Oil drilling in the Canaries – how to stop “petroleum pirates”?

BY: Agata Mrowiec



Earlier this week, several European political and social actors met up for the second time in the European Parliament to categorically oppose Repsol’s plans for oil prospects in waters off the Canary Islands (Lanzarote and Fuerteventura), a project authorized by the Spanish government.

Oceana doesn’t approve the decision of the Supreme Court that might contribute to the destruction of the 25 marine areas and 82 protected species documented during its expedition in the area. Moreover, the project is also jeopardizing the conservation of protected areas such as Isla Graciosa, known as the “ocean lung”.

The Office for Global Action (OAG), which is a technical department of the Government of Lanzarote, already organized a first meeting in Brussels on July the 9th during which political groups and environmental organizations prepared to fight against the oil drilling initiative. Since then, not much has changed, still allowing the multinational oil company to begin its first exploration works in October 2014.

The Canary Islands is one of the largest marine areas in the whole of Europe with 40% of its territory under protection of the Spanish law, the UN and the EU conventions.
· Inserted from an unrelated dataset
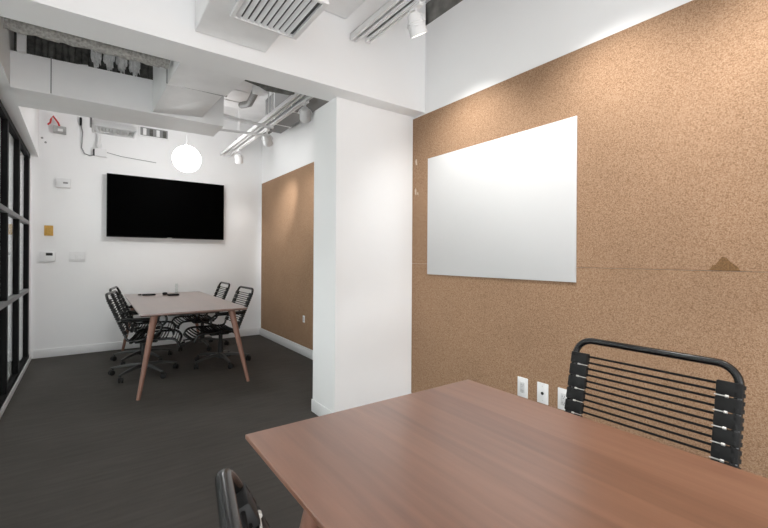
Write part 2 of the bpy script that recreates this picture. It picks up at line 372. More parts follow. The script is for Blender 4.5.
# ---------------------------------------------------------------- devices on the back wall
def dev(name, x, z, w_, h_, d, label, cat, m=WHITE2):
    e = empty(name, (x, BY-0.0005, z), label, cat)
    MB().box(-w_/2, w_/2, -d, 0, -h_/2, h_/2, 0.003, 2).build('body' if name != 'light_switch' else 'cover_plate', m, e)
    return e
e = dev('wall_sensor', -0.305, 2.15, 0.135, 0.115, 0.035, 'small white sensor box high on the back wall left of the television', 'sensor')
MB().box(-0.006, 0.042, -0.038, -0.034, -0.008, 0.012, 0.001, 1).build('indicator', GREYP, e)
e = dev('ochre_wall_plate', -0.447, 1.553, 0.085, 0.125, 0.012, 'ochre yellow plate on the back wall above the thermostat', 'wall plate', YEL)
MB().box(-0.018, 0.018, -0.015, -0.011, -0.035, 0.035, 0.002, 1).build('button', YEL, e)
e = dev('thermostat', -0.455, 1.235, 0.15, 0.115, 0.03, 'white thermostat with a small dark display on the back wall', 'thermostat')
MB().box(-0.016, 0.048, -0.033, -0.029, 0.012, 0.045, 0.001, 1).build('display', DARK, e)
e = dev('light_switch', -0.168, 1.235, 0.165, 0.125, 0.008, 'pale white triple light switch plate right of the thermostat', 'light switch')
for k in (-1, 0, 1): MB().box(k*0.046-0.017, k*0.046+0.017, -0.013, -0.007, -0.034, 0.034, 0.002, 1).build('rocker', WHITE2, e)

# ---------------------------------------------------------------- tables
def table(x0, x1, y0, y1, label, inset, foot, wood, corners=((0,0),(1,0),(0,1),(1,1))):
    cx, cy = (x0+x1)/2, (y0+y1)/2; hx, hy = (x1-x0)/2, (y1-y0)/2
    t = empty('conference_table', (cx, cy, 0), label, 'table')
    # top with an undercut edge
    b = bmesh.new()
    top = [(-hx,-hy),(hx,-hy),(hx,hy),(-hx,hy)]
    loops = []
    for d, z in ((0.0015, 0.74), (0.0, 0.7385), (0.0, 0.728), (0.012, 0.716)):
        loops.append([b.verts.new((x - d*(1 if x > 0 else -1), y - d*(1 if y > 0 else -1), z)) for x, y in top])
    b.faces.new(loops[0]); b.faces.new(loops[-1][::-1])
    for p, q in zip(loops, loops[1:]):
        for k in range(4): b.faces.new((p[k], p[(k+1) % 4], q[(k+1) % 4], q[k]))
    m = MB(); m._merge(b); m.build('tabletop', wood, t, smooth=False)
    # apron rails beneath
    r = MB()
    for sy in (-1, 1): r.box(-hx+0.25, hx-0.25, sy*(hy-0.14)-0.011, sy*(hy-0.14)+0.011, 0.690, 0.716, 0.002, 1)
    for sx in (-1, 1): r.box(sx*(hx-0.25)-0.011, sx*(hx-0.25)+0.011, -hy+0.14, hy-0.14, 0.690, 0.716, 0.002, 1)
    r.build('under_frame', BLACK, t)
    for sx in (-1, 1):
        for sy in (-1, 1):
            p0 = Vector((sx*(hx-inset), sy*(hy-inset), 0.716)); p1 = Vector((sx*(hx-foot[0]), sy*(hy-foot[1]), 0.0))
            pts = [p0.lerp(p1, k/8) for k in range(9)]
            MB().tube(pts, [0.031-0.0155*k/8 for k in range(9)], 20).build('leg', LEGW, t)
    return t
table(0.356, 1.281, -1.25, 1.170, 'large walnut table with a bare brown top in the foreground', 0.178, (0.03, 0.06), WALNUT)
table(0.329, 1.255, 4.075, 6.335, 'smaller looking walnut table with splayed legs in the far room', 0.125, (-0.010, -0.0), WALNUTF)

# ---------------------------------------------------------------- chairs
def make_chair(lean, label, W=0.255, arms=True):
    t = empty('office_chair', (0, 0, 0), label, 'chair', None)
    L = math.radians(lean); XB = -0.22; ZB = 0.50
    up = Vector((-math.sin(L), 0, math.cos(L))); LEN = (0.915-ZB)/math.cos(L)
    # back frame: one bent tube, post - rail - post
    rc = 0.062
    A = Vector((XB, -W, ZB)); pts = [A, A+up*(LEN*0.5), A+up*(LEN-rc)]
    pts += arc(A+up*(LEN-rc)+Vector((0, rc, 0)), rc, PI, PI/2, 8, (0,1,0), up)
    Bc = Vector((XB, W, ZB)) + up*(LEN-rc) + Vector((0, -rc, 0))
    pts += arc(Bc, rc, PI/2, 0, 8, (0,1,0), up)
    pts += [Vector((XB, W, ZB))+up*(LEN*0.5), Vector((XB, W, ZB))]
    MB().tube(pts, 0.0125, 14).build('back_frame', BLACK, t)
    # seat frame: loop of tube with waterfall front
    s = MB()
    for sg in (-1, 1):
        y = sg*W
        q = [Vector((XB, y, ZB))] + arc((XB+0.055, y, ZB), 0.055, PI, 1.5*PI, 6, (1,0,0), (0,0,1))
        q += [Vector((0.14, y, 0.452))]
        q += arc((0.17, y, 0.37), 0.08, PI/2, 0.05, 7, (1,0,0), (0,0,1))
        s.tube(q, 0.0125, 12)
    s.tube([(0.248, -W, 0.372), (0.248, W, 0.372)], 0.0125, 12)
    s.tube([(XB+0.06, -W, 0.44), (XB+0.06, W, 0.44)], 0.0115, 12)
    s.build('seat_frame', BLACK, t)
    # seat cords across
    path = [(XB+0.03+0.029*k, 0.456) for k in range(12)] + [(0.17+0.08*math.sin(a), 0.37+0.086*math.cos(a)) for a in (0.2, 0.55, 0.9, 1.25)]
    for (x, z) in path:
        MB().tube([(x, -W+0.01, z), (x, -W*0.5, z-0.006), (x, 0, z-0.009), (x, W*0.5, z-0.006), (x, W-0.01, z)], 0.0095, 8, sx=0.5).build('seat_cord', CORD, t)
    # back clips, cords, ferrules
    n = 8; pitch = 0.0485; T0 = LEN-0.052
    rot = Matrix(((up.z, 0, up.x, 0), (0, 1, 0, 0), (-up.x, 0, up.z, 0), (0, 0, 0, 1)))
    for k in range(n):
        sC = T0 - pitch*(k+0.5)
        if sC < 0.03: break
        for sg in (-1, 1):
            T = Matrix.Translation(A*0 + Vector((XB, 0, ZB)) + up*sC) @ rot
            c = MB().box(-0.011, 0.015, W-0.056, W+0.0125, -0.0225, 0.0225, 0.005, 2, T) if sg > 0 else MB().box(-0.011, 0.015, -(W+0.0125), -(W-0.056), -0.0225, 0.0225, 0.005, 2, T)
            for dz in (-0.012, 0.012):
                a = Vector((XB, sg*W, ZB)) + up*(sC+dz-0.006); b = a + up*0.012
                c.tube([a, b], 0.0165, 14)
            c.build('cord_clip', PLAST, t)
            f = MB(); o = Vector((XB, 0, ZB)) + up*(sC-0.024)
            fw = Vector((up.z, 0, -up.x))
            p0 = o + fw*0.012 + Vector((0, sg*(W-0.058), 0)); p1 = o + fw*0.014 + Vector((0, sg*(W-0.026), 0))
            k_ = 0.85 if sg > 0 else 0.6
            f.tube([p0, p1], 0.0024*k_, 8); f.tube([p1 - Vector((0, sg*0.004, 0)), p1+Vector((0, sg*0.005, 0))], 0.0056*k_, 10)
            f.build('ferrule', STUD, t)
        for dz in (-0.012, 0.012):
            o = Vector((XB, 0, ZB)) + up*(sC+dz)
            MB().tube([o+Vector((0, -(W-0.05), 0)), o+Vector((0, W-0.05, 0))], 0.0042, 8).build('back_cord', CORD, t)
    # armrests: padded top, loop down to the seat
    for sg in ((-1, 1) if arms else ()):
        y = sg*(W+0.040)
        zt = 0.652
        xb = XB - math.tan(L)*(zt-ZB)
        q = [Vector((xb, sg*(W+0.006), zt+0.005)), Vector((xb+0.03, y, zt)), Vector((0.02, y, zt))]
        q += arc((0.02, y, zt-0.075), 0.075, PI/2, -PI/2*0.75, 10, (1,0,0), (0,0,1))
        q += [Vector((-0.04, y, 0.47)), Vector((-0.12, sg*(W+0.0125), 0.445))]
        r = MB().tube(q, 0.0125, 12).build('armrest', BLACK, t)
        pd = MB().box(xb+0.03, 0.05, y-0.022, y+0.022, zt+0.006, zt+0.026, 0.009, 3).build('arm_pad', PLAST, r)
    # mechanism, gas lift, five star base
    MB().box(-0.11, 0.10, -0.075, 0.075, 0.385, 0.432, 0.012, 2).box(-0.13, -0.10, -W, W, 0.42, 0.445, 0.006, 1).box(0.08, 0.11, -W, W, 0.42, 0.445, 0.006, 1).tube([(0.0, 0.05, 0.40), (0.02, 0.22, 0.405)], 0.006, 8).build('tilt_mechanism', PLAST, t)
    MB().lathe([(0.022, 0.12), (0.022, 0.36)], n=16).lathe([(0.030, 0.10), (0.028, 0.25), (0.024, 0.26)], n=16).build('gas_lift', PLAST, t)
    bs = MB().lathe([(0.034, 0.065), (0.045, 0.075), (0.045, 0.115), (0.034, 0.128)], n=20).build('star_base', BASE, t)
    for k in range(5):
        a = 2*PI*k/5 + 0.35; d = Vector((math.cos(a), math.sin(a), 0)); nrm = Vector((-d.y, d.x, 0))
        g = MB(); secs = [(0.035, 0.122, 0.022, 0.034), (0.12, 0.118, 0.019, 0.028), (0.22, 0.104, 0.016, 0.022), (0.30, 0.086, 0.014, 0.018), (0.325, 0.080, 0.008, 0.012)]
        vs = []
        for r_, z, hw, h in secs:
            for u_, v_ in ((-1,-1),(1,-1),(1,0.35),(0.6,1),(-0.6,1),(-1,0.35)):
                vs.append(d*r_ + nrm*hw*u_ + Vector((0,0,z-h/2+h/2*v_)))
        fs = [(6*i+j, 6*i+(j+1) % 6, 6*i+6+(j+1) % 6, 6*i+6+j) for i in range(4) for j in range(6)] + [tuple(range(6)), tuple(range(24, 30))]
        g.verts_faces(vs, fs); arm = g.build('base_arm', BASE, bs)
        cst = MB(); c = d*0.305
        wa = a + 0.9; wd = Vector((math.cos(wa), math.sin(wa), 0)); T = Matrix.Translation(c + wd*0.012 + Vector((0, 0, 0.027))) @ Matrix.Rotation(wa, 4, 'Z')
        wn_ = Vector((-wd.y, wd.x, 0)); c2 = c + wd*0.012 + Vector((0, 0, 0.027))
        for sg in (-1, 1):
            cst.tube([c2+wn_*sg*0.006, c2+wn_*sg*0.009, c2+wn_*sg*0.020, c2+wn_*sg*0.024], [0.025, 0.027, 0.027, 0.021], 18)
        cst.tube([c2-wn_*0.007, c2+wn_*0.007], 0.012, 12); cst.tube([c+Vector((0,0,0.04)), c+Vector((0,0,0.078))], 0.008, 10)
        cst.box(-0.014, 0.020, -0.010, 0.010, 0.006, 0.03, 0.003, 1, T)
        cst.build('caster', PLAST, bs)
    return t
ca = make_chair(13.5, 'black cord backed office chair tucked against the near table, facing the cork wall side', 0.262, False)
ca['label'] = 'black cord-back chair between the near table and the cork wall'
ca.location = (1.33, 0.632, 0); ca.rotation_euler = (0, 0, PI + math.radians(0.5))
GR = 'cord-back office chairs around the far table'
cb = make_chair(26, 'black cord-back chair at the lower left edge, cut off by the frame')
cb.location = (0.541, 0.36, 0); cb.rotation_euler = (0, 0, math.radians(-10))
cf = None
for (x, y, rz, lb) in (
        (0.44, 4.94, -12, 'front one of two cord-back chairs on the left side of the far table'),
        (0.485, 5.64, -10, 'rear one of two cord-back chairs on the left side of the far table'),
        (1.215, 4.96, 182, 'front right chair at the far table, nearest the cork wall'),
        (1.225, 5.98, 180, 'rear right chair at the far table, closest to the back wall')):
    if cf is None:
        cf = c = make_chair(22, lb)
        for ch in cf.children:
            if not ch.name.startswith(('star_base', 'gas_lift')): ch.location = (0.09 if 'mechanism' not in ch.name else 0.03, 0, -0.045)
    else: c = copy_tree(cf)
    c['label'] = lb; c['group'] = GR
    c.location = (x, y, 0); c.rotation_euler = (0, 0, math.radians(rz))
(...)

Internationally recognized as a “Particularly Sensitive Sea Area” for shipping, it forms a part of Natura 2000 network. A place for 19,550 species and 693 subspecies of fauna together with marine and land flora, the zone covers 150 protected nature areas including endangered groups.

Also, the archipelago of the Canary Islands is widely known as a major tourist destination, whereby tourism represents 54% of the GDP in both Lanzarote and Fuerteventura islands. It is only within 50 km from these islands, where Repsol’s digging operations will soon take place. Local authorities together with Spanish citizens have raised a strong voice of protest against the planned action where a possible accident of oil spill and leak will result in “disastrous impact for the territories with a high ecological value and great potential for eco-tourism.”
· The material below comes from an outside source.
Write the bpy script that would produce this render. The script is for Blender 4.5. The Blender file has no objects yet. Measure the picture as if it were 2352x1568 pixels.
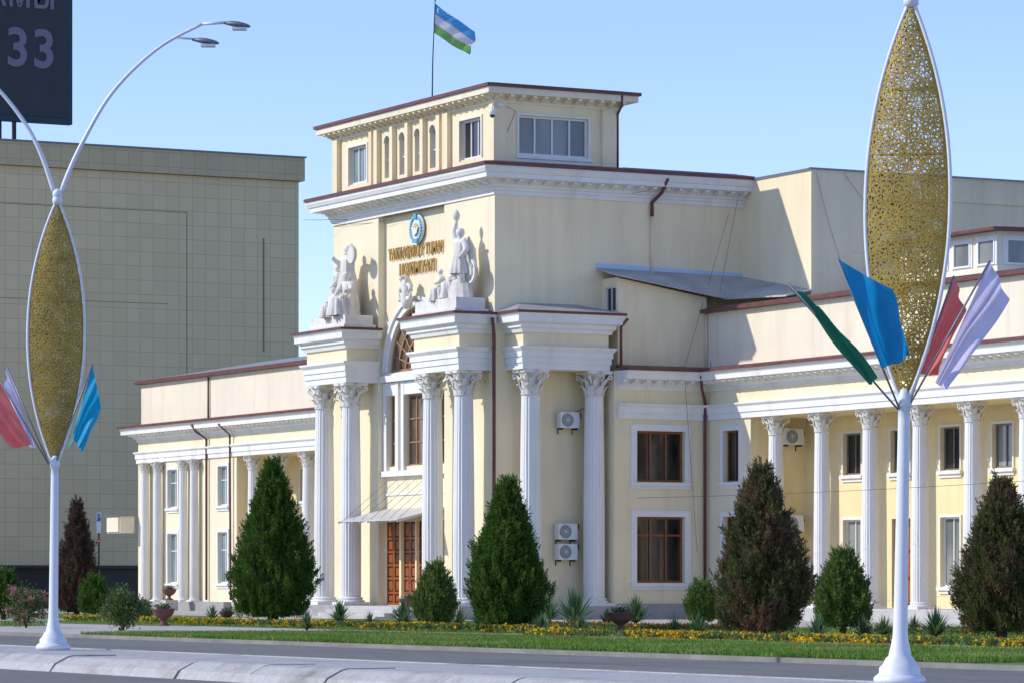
import bpy, math, random
import numpy as np
from mathutils import Vector, Matrix
rnd = random.Random(11)
rng = np.random.default_rng(5)
sc = bpy.context.scene
COL = sc.collection

# ------------------------------------------------------------------ camera
CAM = (139.8, -73.5, 1.6)
YAW = math.radians(62.0)
DV = (-math.sin(YAW), math.cos(YAW))
RV = (math.cos(YAW), math.sin(YAW))
F = 8500.0
cam_d = bpy.data.cameras.new("camera"); cam = bpy.data.objects.new("camera", cam_d); COL.objects.link(cam)
cam.location = CAM; cam.rotation_euler = (math.radians(90), 0, YAW)
cam_d.sensor_width = 36; cam_d.lens = F/2352*36; cam_d.shift_y = 556/2352
cam_d.clip_start = 0.5; cam_d.clip_end = 6000
sc.camera = cam

def ground_at(b, e, z=0.1):
    """ground point seen along bearing b whose foot is at elevation e (survey of the site)"""
    D = (CAM[2]-z)*F/(e-1340.0); u = (b-1176)/F
    return (CAM[0]+D*(DV[0]+RV[0]*u), CAM[1]+D*(DV[1]+RV[1]*u), z), D

# ------------------------------------------------------------------ materials
def new_mat(name):
    m = bpy.data.materials.new(name); m.use_nodes = True
    nt = m.node_tree; b = nt.nodes["Principled BSDF"]
    return m, nt, b
def node(nt, t, **kw):
    n = nt.nodes.new(t)
    for k, v in kw.items(): setattr(n, k, v)
    return n
def mixc(nt, fac, a, b, mode='MIX'):
    n = nt.nodes.new('ShaderNodeMix'); n.data_type = 'RGBA'; n.blend_type = mode
    for s, v in ((0, fac), (6, a), (7, b)):
        if isinstance(v, (int, float)): n.inputs[s].default_value = v
        elif isinstance(v, tuple): n.inputs[s].default_value = (*v, 1)
        else: nt.links.new(v, n.inputs[s])
    return n.outputs[2]
def ramp(nt, inp, p0, p1, c0=(0,0,0), c1=(1,1,1)):
    r = nt.nodes.new('ShaderNodeValToRGB')
    r.color_ramp.elements[0].position = p0; r.color_ramp.elements[1].position = p1
    r.color_ramp.elements[0].color = (*c0, 1); r.color_ramp.elements[1].color = (*c1, 1)
    nt.links.new(inp, r.inputs[0]); return r.outputs[0]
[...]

European and local representatives have come up with a manifesto calling for immediate action to halt this damaging process. International demonstrations against the exploratory drilling in The Canaries will take place on the 18th of October. On that day, a campaign has been planned  called “one hour for the Canaries”, where people from all over the world are asked to take a picture with the message expressing solidarity against the oil exploration in the islands and diffuse it via social media channels. Oceana fully supports the campaign against offshore drilling and invites you to join the common fight.

Paradoxically enough, despite the popular fierce critics for Repsol’s mining project, a few days ago the multinational company was awarded “Best Energy Company of the Year” and its chairman, Antonio Brufau, “Chief executive of the Year”, by one of the most prestigious magazines in the energy sector.